December 14, 2017

CUA Law professor Mark Rienzi published an article entitled "Symposium: NIFLA v. Becerra - A Supreme housecleaning continues?," on SCOTUSblog. See below.

Symposium: NIFLA v. Becerra - A Supreme housecleaning continues?

From: SCOTUSblog
Date: Dec. 14, 2017
Author: Mark Rienzi

The First Amendment's protections for minority speakers are most needed - and most in jeopardy - when the speech relates to deeply important and deeply controversial issues. When the speech in question matters most, the temptation toward government control is greatest. This is true both for the political branches the First Amendment is designed to restrain and, more dangerously, for the judges charged with its enforcement.

Thus it is no surprise that abortion-related speech cases like National Institute of Family and Life Advocates v. Becerra arrive on the Supreme Court's docket from time to time. Too often, courts in such cases are either tempted or overwhelmed by the abortion-related aspects of a case and fail to apply straightforward First Amendment principles. That pattern is a danger to all speakers, as abortion-related First Amendment errors can distort the doctrine more broadly.

Recent history suggests that, unlike the lower courts, the justices in this case will see the First Amendment issues clearly, even though those issues relate to abortion. The Supreme Court is thus likely to reach the obvious conclusion that California cannot force pro-life pregnancy counselors to direct women to abortion providers. In the process, the court can and should continue its project of repairing First Amendment doctrine that has, over time, been warped by abortion-related speech cases.

Doctrinal distortions in abortion/speech cases

The justices are, of course, well aware that a sensitive issue like abortion can sometimes distort other areas of the law, including the First Amendment. This case arrives as both sides of the abortion debate have tried to control the speech of their opponents. A Florida law seeks to require counselors and even clergy members who might advise a woman to have an abortion to obtain a special license from the government - a license that would not be required if the same advisor were to counsel against abortion.

A San Francisco law, on the other hand, creates special advertising restrictions that apply to speakers who counsel against abortion, but not to those who counsel for abortion. A Baltimore law forces pro-life pregnancy counselors - even when operating on church property - to post signs with the government's chosen message about abortion; no similar requirement applies to counselors who are willing to refer for abortions.

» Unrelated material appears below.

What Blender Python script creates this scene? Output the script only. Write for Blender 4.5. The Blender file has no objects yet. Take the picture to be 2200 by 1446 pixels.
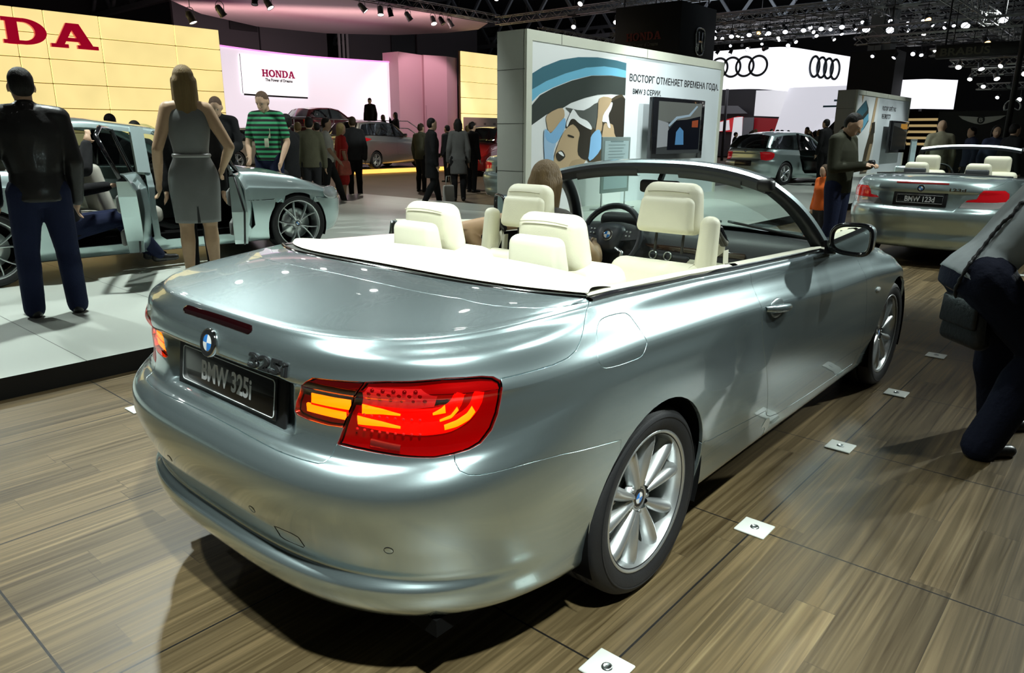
import bpy, bmesh, math, random
import numpy as np
from mathutils import Vector, Matrix, Euler
from mathutils.geometry import delaunay_2d_cdt
random.seed(7)
SC = bpy.context.scene
COL = SC.collection
D2R = math.pi / 180
# ---------------------------------------------------------------- camera, world, exposure, lights
# frame: x runs along the silver convertible to its nose, y to its left side, z up; origin on the floor under its rear axle
CAMP = Vector((-1.899, -1.9124, 1.4578)); YAW, PITCH, ROLL, FPX = .7122, .2710, .0061, 1561.35
_d = Vector((math.cos(YAW) * math.cos(PITCH), math.sin(YAW) * math.cos(PITCH), -math.sin(PITCH)))
_r = Vector((math.sin(YAW), -math.cos(YAW), 0)); _u = _r.cross(_d)
_r, _u = math.cos(ROLL) * _r + math.sin(ROLL) * _u, -math.sin(ROLL) * _r + math.cos(ROLL) * _u
cam = bpy.data.cameras.new('camera'); camo = bpy.data.objects.new('camera', cam); COL.objects.link(camo)
camo.matrix_world = Matrix(((_r.x, _u.x, -_d.x, CAMP.x), (_r.y, _u.y, -_d.y, CAMP.y), (_r.z, _u.z, -_d.z, CAMP.z), (0, 0, 0, 1)))
cam.sensor_width = 36; cam.lens = FPX / 2200 * 36; cam.clip_start = .05; cam.clip_end = 300
SC.camera = camo
SC.view_settings.view_transform = 'Standard'; SC.view_settings.look = 'None'
SC.view_settings.exposure = 0.0; SC.view_settings.gamma = 1.0; SC.view_settings.use_curve_mapping = False
W = bpy.data.worlds.new('hall'); SC.world = W; W.use_nodes = True
W.node_tree.nodes['Background'].inputs[0].default_value = (.75, .86, .80, 1)
W.node_tree.nodes['Background'].inputs[1].default_value = .035

def spot(name, loc, tgt, power, angle, rad=.06, col=(1, .97, .90), blend=.35):
    l = bpy.data.lights.new(name, 'SPOT'); l.energy = power; l.spot_size = angle * D2R; l.spot_blend = blend
    l.shadow_soft_size = rad; l.color = col
    o = bpy.data.objects.new(name, l); COL.objects.link(o); o.location = loc
    o.rotation_euler = (Vector(tgt) - Vector(loc)).to_track_quat('-Z', 'Y').to_euler()
    return o
def area(name, loc, tgt, power, sx, sy, col=(1, 1, 1)):
    l = bpy.data.lights.new(name, 'AREA'); l.energy = power; l.shape = 'RECTANGLE'; l.size = sx; l.size_y = sy; l.color = col
    o = bpy.data.objects.new(name, l); COL.objects.link(o); o.location = loc
    o.rotation_euler = (Vector(tgt) - Vector(loc)).to_track_quat('-Z', 'Y').to_euler()
    return o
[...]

As a matter of standard First Amendment doctrine, these should be easy cases. Such laws are classic examples of content and viewpoint discrimination, and they would only be sustainable if the relevant government body could satisfy strict scrutiny and prove that it has no less restrictive way to serve a compelling government interest.

But at times courts have warped First Amendment doctrine to allow a favored side of the abortion debate to control the speech of its adversaries. The U.S. Court of Appeals for the 9th Circuit in the San Francisco case (First Resort v. Herrera), for example, actually claimed that nonprofit pregnancy counselors - who do not charge their clients a penny - were somehow engaged in commercial speech, because the nonprofit separately engages in fund-raising. This standard would turn every nonprofit in the country into a commercial speaker and give the government enormous power to regulate the speech of every nonprofit, from the Sierra Club to the Catholic Church. The panel also found that singling out pro-life counselors was viewpoint-neutral, because speakers might have reasons for refusing to refer for abortion other than being pro-life.

Perhaps the most infamous example of a court allowing the abortion context to trump standard First Amendment analysis is the Supreme Court's 2000 decision in Hill v. Colorado. There, the court badly distorted the content-neutrality inquiry by holding that a law that restricted "counseling, education, or protest" near the entrance to a health-care facility was content-neutral. Even though such a law is obviously content-based - its application depends directly on the content of someone's speech - the court found it content-neutral because it was allegedly enacted, not because of disagreement with speech, but to protect "the right to be let alone" or a "right to privacy" on public sidewalks.

Justices Antonin Scalia and Clarence Thomas accused the majority of applying special rules because the case involved abortion, using an approach that is "in stark contradiction of the constitutional principles we apply in all other contexts." The outrage was not limited to opponents of Roe v. Wade and Casey. Professor Laurence Tribe called Hill "slam-dunk simple and slam-dunk wrong." Justice Anthony Kennedy (a member of the Casey plurality) said the analysis "contradict[ed] more than a half century of well-established First Amendment principles." Hill became a widely cited precedent for nearly 15 years, used by many lower courts as the standard for content analysis.